On first thought, it would seem that simpler stories about India’s social reality should be reserved for foreign audiences. In practice, however, some of the Hindus and Muslims, despite living side by side, sometimes betray a stunning ignorance of each other, a situation actually made even worse by political agenda and propaganda of the sort on WhatsApp. I have myself encountered Hindus who claim that Muslims do “everything in reverse” – not only do they write from right to left, but they even knead the dough in a reverse manner (years after hearing this I still do not know how this is possible, and I do not think it is only because I am a bad cook). Thus, perhaps the need of the hour is just to counter the stereotypes with all means possible, before moving the discussion to new areas (if this is even possible).
Mulk does not show a black-and-white world, and this is obviously an advantage. Muhammad’s family are Muslims, but so are his radical nephew Shahid, his innocent victims, and the officer that shot Shahid dead. When Shahid is on the run and TV shows footage with his face, one of Muhammad’s Hindu friends decides to inform the police as a patriotic act, because it’s a “national affair.” The other Hindu friend prefers to remain silent, as he knows it may put Muhammad’s family in peril.
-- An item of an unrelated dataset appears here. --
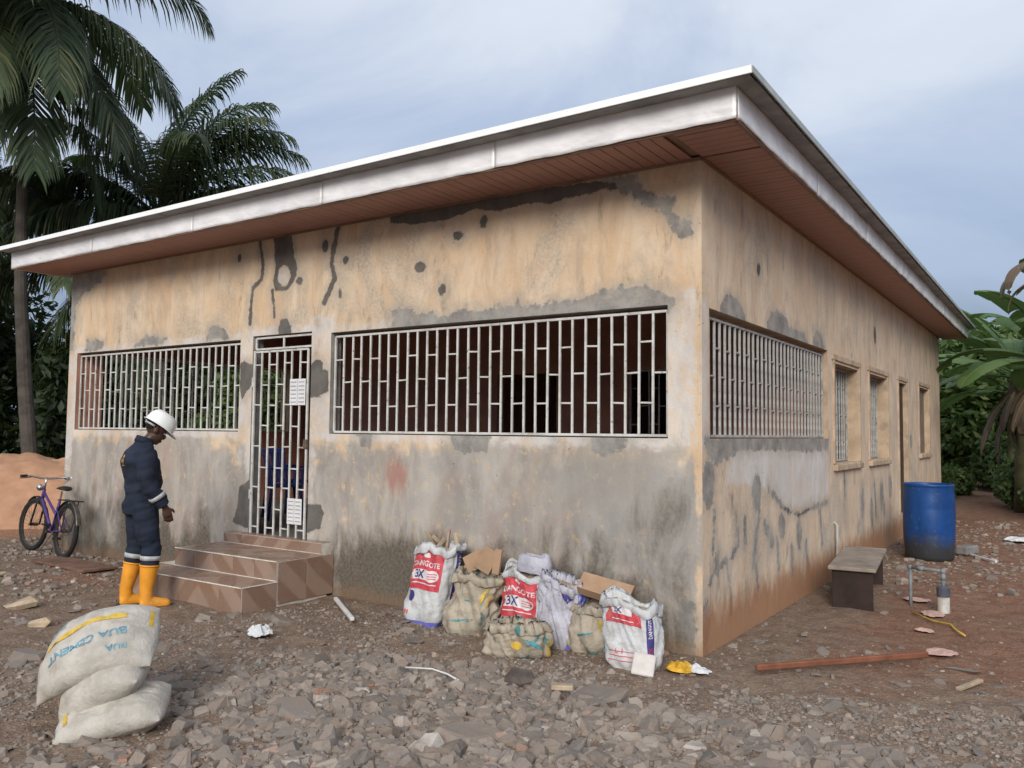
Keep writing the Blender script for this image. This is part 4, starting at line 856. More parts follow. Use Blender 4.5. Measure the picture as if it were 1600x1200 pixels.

The film does not tell us that one of those postures is 100 percent wrong and the other is completely right. When Muhammad approaches the father of Rashid, a friend of Shahid, for help in the court case, the father refuses because he wants to protect his own family from similar accusations. The characters of the film are not just religious or not, Hindus or Muslims, patriotic or not – they are people, in all the complexity that that entails.
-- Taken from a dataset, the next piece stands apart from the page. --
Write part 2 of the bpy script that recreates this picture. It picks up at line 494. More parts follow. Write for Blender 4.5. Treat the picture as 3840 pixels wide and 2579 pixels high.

The movie faced mixed reactions in India, as critics pointed out to similar weaknesses which I mention here, but also because some Hindu radicals considered it “pro-Muslim.” At the same time, however, it has been banned in Pakistan. This shows how difficult it is to address Hindu-Muslim relations in a serious manner in either of the two South Asian countries. The creators of Mulk were even more bold, as they took care not to hide under a political umbrella of one party, but risked pointing out that terrorism can be the work of various organizations or parties. One strong scene reminds us that both the events of 1984 in Delhi and 1992 in Ayodhya were terror acts. In 1984 mobs in Delhi and other north Indian cities massacred Sikhs under the guidance of members of the Indian National Congress party, while in 1992 Hindu radicals led by Bharatiya Janata Party politicians demolished a mosque in Ayodhya (and these two parties remain India’s largest). Thus, despite its preachy tone and a bit cardboard scenes, the film highlights important problems and the courage of the makers should certainly be approved.